## The request
Locate the string "picture" in the listing below. Copy every line where it is found.

(Rows from a dataset)

————

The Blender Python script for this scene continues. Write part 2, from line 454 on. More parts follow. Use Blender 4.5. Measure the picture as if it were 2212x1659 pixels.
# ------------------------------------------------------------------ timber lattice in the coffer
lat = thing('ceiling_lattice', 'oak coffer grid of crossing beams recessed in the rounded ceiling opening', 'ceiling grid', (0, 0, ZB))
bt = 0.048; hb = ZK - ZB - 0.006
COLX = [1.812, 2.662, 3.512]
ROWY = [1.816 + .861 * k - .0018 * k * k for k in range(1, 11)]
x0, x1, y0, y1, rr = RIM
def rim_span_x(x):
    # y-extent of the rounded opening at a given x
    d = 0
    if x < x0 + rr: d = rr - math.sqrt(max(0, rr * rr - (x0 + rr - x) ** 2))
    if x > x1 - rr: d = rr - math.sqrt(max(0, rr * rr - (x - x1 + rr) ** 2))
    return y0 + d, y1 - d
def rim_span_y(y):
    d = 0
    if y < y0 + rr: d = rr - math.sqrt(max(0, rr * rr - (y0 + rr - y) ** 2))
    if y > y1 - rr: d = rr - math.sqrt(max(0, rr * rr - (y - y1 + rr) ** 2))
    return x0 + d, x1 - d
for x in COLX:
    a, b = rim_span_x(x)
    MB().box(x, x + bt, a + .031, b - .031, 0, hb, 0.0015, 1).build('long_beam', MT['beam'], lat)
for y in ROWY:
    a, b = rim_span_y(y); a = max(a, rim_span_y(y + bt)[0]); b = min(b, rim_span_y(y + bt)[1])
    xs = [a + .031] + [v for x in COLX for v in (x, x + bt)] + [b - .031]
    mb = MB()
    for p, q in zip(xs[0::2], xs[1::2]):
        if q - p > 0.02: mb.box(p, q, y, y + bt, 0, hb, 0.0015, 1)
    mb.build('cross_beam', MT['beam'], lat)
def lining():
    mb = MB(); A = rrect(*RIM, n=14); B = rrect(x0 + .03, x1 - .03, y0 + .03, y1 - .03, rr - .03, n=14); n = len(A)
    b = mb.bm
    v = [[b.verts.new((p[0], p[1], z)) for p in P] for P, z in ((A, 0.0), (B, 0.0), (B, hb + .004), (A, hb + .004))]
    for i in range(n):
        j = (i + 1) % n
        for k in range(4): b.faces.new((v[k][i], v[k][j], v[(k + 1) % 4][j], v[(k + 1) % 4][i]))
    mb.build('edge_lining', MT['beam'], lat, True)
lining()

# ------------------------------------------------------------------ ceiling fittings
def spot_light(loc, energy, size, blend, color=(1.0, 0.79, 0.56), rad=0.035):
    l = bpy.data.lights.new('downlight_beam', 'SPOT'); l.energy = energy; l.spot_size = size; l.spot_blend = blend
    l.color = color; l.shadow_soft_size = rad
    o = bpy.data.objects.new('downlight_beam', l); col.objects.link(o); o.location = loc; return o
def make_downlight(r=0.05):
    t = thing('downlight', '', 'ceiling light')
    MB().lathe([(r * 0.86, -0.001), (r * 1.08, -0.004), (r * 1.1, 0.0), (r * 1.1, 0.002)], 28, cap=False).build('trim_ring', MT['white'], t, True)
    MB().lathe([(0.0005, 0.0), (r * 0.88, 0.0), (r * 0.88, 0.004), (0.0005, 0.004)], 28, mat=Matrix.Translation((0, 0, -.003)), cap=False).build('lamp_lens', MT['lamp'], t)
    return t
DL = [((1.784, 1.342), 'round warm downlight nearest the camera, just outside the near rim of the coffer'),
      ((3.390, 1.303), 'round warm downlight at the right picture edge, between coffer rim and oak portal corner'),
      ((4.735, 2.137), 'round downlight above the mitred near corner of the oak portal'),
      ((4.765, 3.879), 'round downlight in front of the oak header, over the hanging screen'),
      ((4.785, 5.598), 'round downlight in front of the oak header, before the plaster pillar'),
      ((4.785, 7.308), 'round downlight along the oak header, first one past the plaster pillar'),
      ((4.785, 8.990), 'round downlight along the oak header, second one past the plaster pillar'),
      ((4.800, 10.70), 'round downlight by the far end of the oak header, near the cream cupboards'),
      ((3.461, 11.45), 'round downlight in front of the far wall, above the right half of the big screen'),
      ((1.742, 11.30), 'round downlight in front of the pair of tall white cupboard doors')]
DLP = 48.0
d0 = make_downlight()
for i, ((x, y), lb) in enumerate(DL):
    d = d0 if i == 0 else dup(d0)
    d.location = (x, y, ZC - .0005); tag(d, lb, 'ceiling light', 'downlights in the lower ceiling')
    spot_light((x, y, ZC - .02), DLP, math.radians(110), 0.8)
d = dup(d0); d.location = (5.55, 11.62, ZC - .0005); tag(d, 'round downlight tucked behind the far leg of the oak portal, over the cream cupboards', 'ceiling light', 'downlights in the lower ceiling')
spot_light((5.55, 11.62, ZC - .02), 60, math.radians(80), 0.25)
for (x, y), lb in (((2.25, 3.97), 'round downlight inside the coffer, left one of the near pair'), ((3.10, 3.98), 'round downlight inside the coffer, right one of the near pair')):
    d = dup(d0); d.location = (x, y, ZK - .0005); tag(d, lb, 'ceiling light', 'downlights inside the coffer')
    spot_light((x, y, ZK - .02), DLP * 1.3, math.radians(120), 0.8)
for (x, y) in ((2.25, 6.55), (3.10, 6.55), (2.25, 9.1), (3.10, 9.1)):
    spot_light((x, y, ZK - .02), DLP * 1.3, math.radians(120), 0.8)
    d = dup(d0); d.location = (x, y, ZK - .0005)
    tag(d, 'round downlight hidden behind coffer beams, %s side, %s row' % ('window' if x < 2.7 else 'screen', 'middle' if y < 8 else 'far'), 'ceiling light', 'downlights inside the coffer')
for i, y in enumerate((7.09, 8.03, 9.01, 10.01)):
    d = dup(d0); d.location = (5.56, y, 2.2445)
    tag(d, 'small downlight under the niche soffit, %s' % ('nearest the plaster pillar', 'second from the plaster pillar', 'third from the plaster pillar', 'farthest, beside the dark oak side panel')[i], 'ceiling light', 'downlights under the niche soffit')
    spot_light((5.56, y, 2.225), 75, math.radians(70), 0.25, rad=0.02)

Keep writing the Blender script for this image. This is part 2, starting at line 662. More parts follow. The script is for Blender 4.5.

————

## Complete answer
The Blender Python script for this scene continues. Write part 2, from line 454 on. More parts follow. Use Blender 4.5. Measure the picture as if it were 2212x1659 pixels.
      ((3.390, 1.303), 'round warm downlight at the right picture edge, between coffer rim and oak portal corner'),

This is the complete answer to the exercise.